>>37194802>Nobody is deliberately putting themselves in even more danger than usual by dating known transphobes just to say that they're in a relationship. How do you fucking jump into a relationship without discovering that your partner is a transphobe, unless you're actively not communicating with them? I've brought this up several times and you continue to brush it aside.
I don't know if you've ever even been in the same room as someone who is homophobic or transphobic, but they're not deceptive like you are. They're not going to hide their bigotry and lack of trust for the sake of having a relationship. They hate/fear trans people, and they don't want to be tricked into dating one. I'm sorry, but you're not entitled to a relationship anymore than some fedora tipping self-appointed "nice guy" is.
If you're unsure whether or not your partner is a transphobe but you never bring up the topic of what they think about trans people, you're choosing to stay with someone who you think would kill you if they found out who you really are. And honestly, this is something you should have brought up on the first date.

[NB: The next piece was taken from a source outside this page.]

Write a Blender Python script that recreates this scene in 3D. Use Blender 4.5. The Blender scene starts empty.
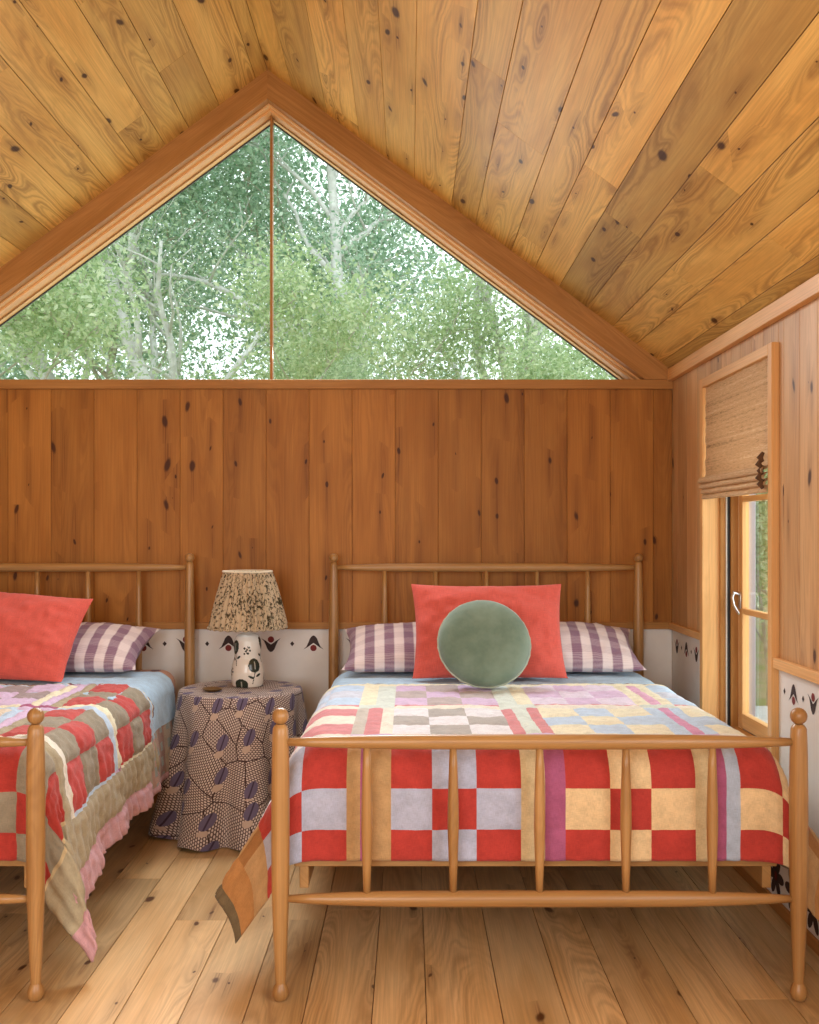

I've said it before and I will say it a thousand times if I have to. You are obsessed with being in a relationship to the point where you don't care what the consequences are, and in doing so you're putting your own life at risk and validating your partner's "irrational" fears of being "tricked". I don't have any problems with trans people and I don't even think you are a troll. I just hope you never try to pull this shit on someone who got raped, or has preconceived trust issues.